Scripts that build scenes:
>> Begin

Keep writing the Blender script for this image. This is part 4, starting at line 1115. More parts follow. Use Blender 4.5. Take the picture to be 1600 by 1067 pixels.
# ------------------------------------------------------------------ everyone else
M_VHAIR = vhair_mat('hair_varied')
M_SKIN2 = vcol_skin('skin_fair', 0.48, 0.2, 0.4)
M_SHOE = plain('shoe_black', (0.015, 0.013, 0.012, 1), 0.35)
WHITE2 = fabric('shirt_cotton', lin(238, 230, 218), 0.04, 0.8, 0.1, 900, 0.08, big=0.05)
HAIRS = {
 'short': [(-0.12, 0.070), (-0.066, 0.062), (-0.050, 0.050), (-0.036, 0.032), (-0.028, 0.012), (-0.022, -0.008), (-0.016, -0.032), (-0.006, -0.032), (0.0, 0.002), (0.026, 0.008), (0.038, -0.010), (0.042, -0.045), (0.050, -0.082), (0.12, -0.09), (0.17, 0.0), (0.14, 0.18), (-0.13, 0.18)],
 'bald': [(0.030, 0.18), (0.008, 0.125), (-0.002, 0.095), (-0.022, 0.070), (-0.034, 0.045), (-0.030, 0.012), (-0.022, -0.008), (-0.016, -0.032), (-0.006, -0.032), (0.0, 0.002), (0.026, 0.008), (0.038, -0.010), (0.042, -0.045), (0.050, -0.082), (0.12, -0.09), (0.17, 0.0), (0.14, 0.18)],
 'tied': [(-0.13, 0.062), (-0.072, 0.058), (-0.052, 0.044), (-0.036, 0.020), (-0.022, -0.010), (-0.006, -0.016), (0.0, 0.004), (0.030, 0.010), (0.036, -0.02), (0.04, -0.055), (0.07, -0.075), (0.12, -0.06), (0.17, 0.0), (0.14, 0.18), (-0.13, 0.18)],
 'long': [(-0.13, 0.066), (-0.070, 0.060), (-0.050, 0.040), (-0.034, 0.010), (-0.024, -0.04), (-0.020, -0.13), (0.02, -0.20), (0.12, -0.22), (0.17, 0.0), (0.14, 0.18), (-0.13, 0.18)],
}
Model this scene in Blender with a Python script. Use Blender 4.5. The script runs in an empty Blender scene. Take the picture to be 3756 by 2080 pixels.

>> End

#### Exercise description:
Using the data above, output each line exactly.

#### Exercise result:
Keep writing the Blender script for this image. This is part 4, starting at line 1115. More parts follow. Use Blender 4.5. Take the picture to be 1600 by 1067 pixels.
# ------------------------------------------------------------------ everyone else
M_VHAIR = vhair_mat('hair_varied')
M_SKIN2 = vcol_skin('skin_fair', 0.48, 0.2, 0.4)
M_SHOE = plain('shoe_black', (0.015, 0.013, 0.012, 1), 0.35)
WHITE2 = fabric('shirt_cotton', lin(238, 230, 218), 0.04, 0.8, 0.1, 900, 0.08, big=0.05)
HAIRS = {
 'short': [(-0.12, 0.070), (-0.066, 0.062), (-0.050, 0.050), (-0.036, 0.032), (-0.028, 0.012), (-0.022, -0.008), (-0.016, -0.032), (-0.006, -0.032), (0.0, 0.002), (0.026, 0.008), (0.038, -0.010), (0.042, -0.045), (0.050, -0.082), (0.12, -0.09), (0.17, 0.0), (0.14, 0.18), (-0.13, 0.18)],
 'bald': [(0.030, 0.18), (0.008, 0.125), (-0.002, 0.095), (-0.022, 0.070), (-0.034, 0.045), (-0.030, 0.012), (-0.022, -0.008), (-0.016, -0.032), (-0.006, -0.032), (0.0, 0.002), (0.026, 0.008), (0.038, -0.010), (0.042, -0.045), (0.050, -0.082), (0.12, -0.09), (0.17, 0.0), (0.14, 0.18)],
 'tied': [(-0.13, 0.062), (-0.072, 0.058), (-0.052, 0.044), (-0.036, 0.020), (-0.022, -0.010), (-0.006, -0.016), (0.0, 0.004), (0.030, 0.010), (0.036, -0.02), (0.04, -0.055), (0.07, -0.075), (0.12, -0.06), (0.17, 0.0), (0.14, 0.18), (-0.13, 0.18)],
 'long': [(-0.13, 0.066), (-0.070, 0.060), (-0.050, 0.040), (-0.034, 0.010), (-0.024, -0.04), (-0.020, -0.13), (0.02, -0.20), (0.12, -0.22), (0.17, 0.0), (0.14, 0.18), (-0.13, 0.18)],
}
Model this scene in Blender with a Python script. Use Blender 4.5. The script runs in an empty Blender scene. Take the picture to be 3756 by 2080 pixels.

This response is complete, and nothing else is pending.